8. Musyahadah: kehadiran al-haqq dengan tanpa dibayangkan.
Apabila tahap/nomor 1 s/d 7 telah dilaksanakan niscaya pimpinan dan pegawai akan merasa musyahadah (kehadiran Allah), dan ini akan tampak dari kedisiplinan pimpinan dan pegawai dalam hal vertikal (hubungan makhluk dengan Allah, seperti ibadah yang baik, dll) ataupun horizontal (hubungan makhluk dengan makhluk, seperti berinteraksi sesama pekerja dan pegawai dengan cara profesional dan proporsional)
9. Yaqin: merupakan perpaduan antara ‘ilm al-yaqin, ‘ain al-yaqin dan haqq al-yaqin, yaitu kepercayaan yang kuat dan tak tergoyahkan tentang kebenaran pengetahuan yang dimiliki.
Dan apabila tahap 1 s/d 8 telah terlewati maka akan timbul keyakinan bahwasanya segala sesuatunya (jodoh, rizki dan maut) ada di tangan Allah dan pastilah Allah akan memberikan yang terbaik untuk hamba-hamba-Nya yang saleh.

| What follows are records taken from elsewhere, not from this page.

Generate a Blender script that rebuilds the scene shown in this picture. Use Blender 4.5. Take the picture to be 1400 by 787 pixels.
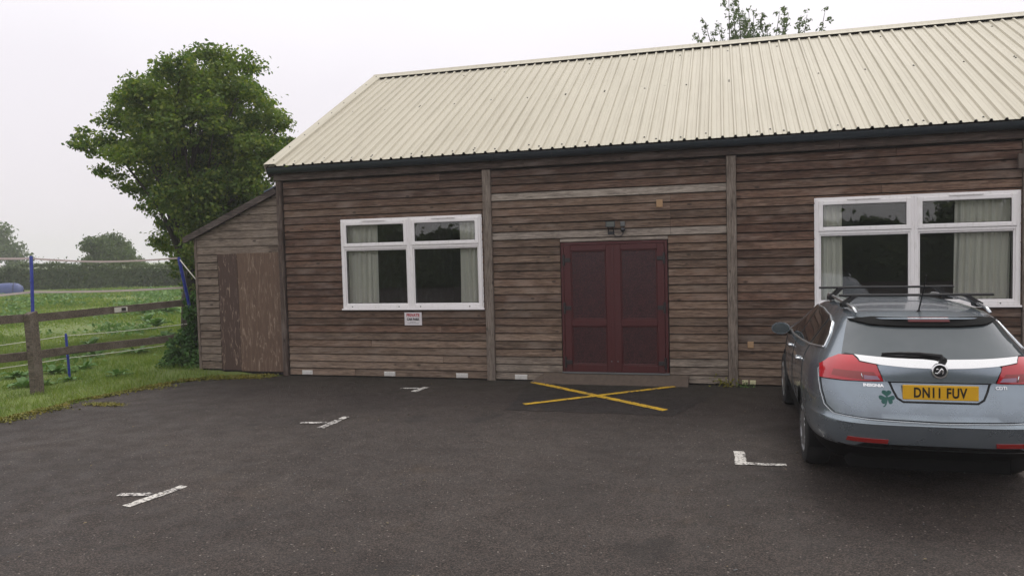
import bpy, bmesh, math, random
import numpy as np
from mathutils import Vector, Matrix
random.seed(7); rng = np.random.default_rng(7)
R = math.radians
for o in list(bpy.data.objects): bpy.data.objects.remove(o)
scene = bpy.context.scene
COL = scene.collection

# ------------------------------------------------------------------ camera
cam_d = bpy.data.cameras.new("camera")
cam = bpy.data.objects.new("camera", cam_d); COL.objects.link(cam); scene.camera = cam
cam_d.sensor_width = 36.0; cam_d.sensor_fit = 'HORIZONTAL'
cam_d.lens = 36.0*1022.846/1400
cam_d.clip_start = .1; cam_d.clip_end = 2000
pit, rol, yaw = -.05011, -.02621, -.27481
fw = Vector((math.sin(yaw)*math.cos(pit), math.cos(yaw)*math.cos(pit), math.sin(pit)))
rt = Vector((math.cos(yaw), -math.sin(yaw), 0)); up = rt.cross(fw)
r2 = rt*math.cos(rol)+up*math.sin(rol); u2 = up*math.cos(rol)-rt*math.sin(rol)
m = Matrix((r2, u2, -fw)).transposed().to_4x4(); m.translation = Vector((0, -11.549, 2.094))
cam.matrix_world = m

# ------------------------------------------------------------------ sky, sun, exposure
SUN_EL, SUN_AZ = R(56), R(12)          # azimuth clockwise from +Y: behind the cloud above the hall roof
world = bpy.data.worlds.new("World"); scene.world = world; world.use_nodes = True
nt = world.node_tree; nt.nodes.clear()
wo = nt.nodes.new('ShaderNodeOutputWorld'); bg = nt.nodes.new('ShaderNodeBackground')
sky = nt.nodes.new('ShaderNodeTexSky'); sky.sky_type = 'NISHITA'; sky.sun_disc = False
sky.sun_elevation = SUN_EL; sky.sun_rotation = SUN_AZ; sky.dust_density = 6; sky.air_density = 1
tc = nt.nodes.new('ShaderNodeTexCoord'); sp = nt.nodes.new('ShaderNodeSeparateXYZ')
nt.links.new(tc.outputs['Generated'], sp.inputs[0])
ns = nt.nodes.new('ShaderNodeTexNoise'); ns.inputs['Scale'].default_value = 1.6; ns.inputs['Detail'].default_value = 4
nt.links.new(tc.outputs['Generated'], ns.inputs['Vector'])
ma = nt.nodes.new('ShaderNodeMath'); ma.operation = 'MULTIPLY_ADD'; ma.inputs[1].default_value = .30
nt.links.new(ns.outputs['Fac'], ma.inputs[0]); nt.links.new(sp.outputs['Z'], ma.inputs[2])
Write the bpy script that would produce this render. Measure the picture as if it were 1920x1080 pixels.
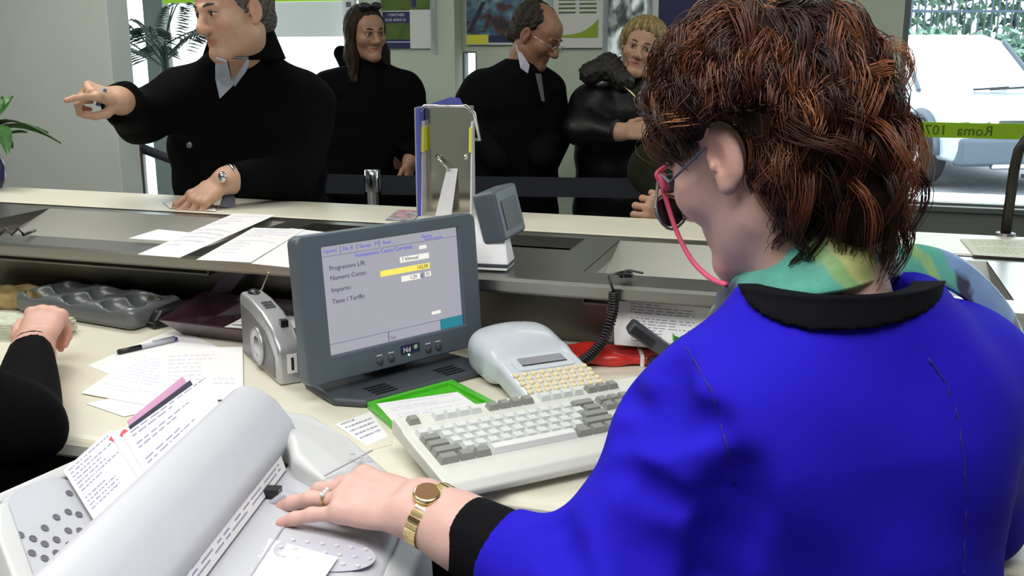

Amin…..
Wallahu A’lam Bish Shawab
Foot Note
—————
[1] Abdurrahman, M., Dinamika Masyarakat Islam h. 25
[2] Shihab, Wawasan Al-Qur’an, h. 47
[3] Al-Kasymiri, Faydh al-Bari Syarh al-Bukhari, vol. I, h, 232. Dan Al-Bukhari, Shahih al-Bukhari, vol. I, h. 103 dan vol. XX, h. 149.
[4] Shihab., Loc.Cit.,h. 47-48
BIBLIOGRAFI
————-
Abdurrahman, M., Dinamika Masyarakat Islam (dalam wawasan fikih), Bandung: Remaja Rosdakarya, 2002.
Al-Kasymiri, Faydh al-Bari Syarh al-Bukhari, Beirut: Maktabah Misykah al-Islamiyah, t.t.
Muhammad bin Isma’il bin Ibrahim bin al-Mughirah Al-Ja’fi Abu ‘Abdillah al-Bukhari,Shahih al-Bukhari, Beirut: Dar el-Qalam, 1987 M
Shihab, Muhammad Quraish, Wawasan Al-Qur’an, Bandung: Mizan, 2000.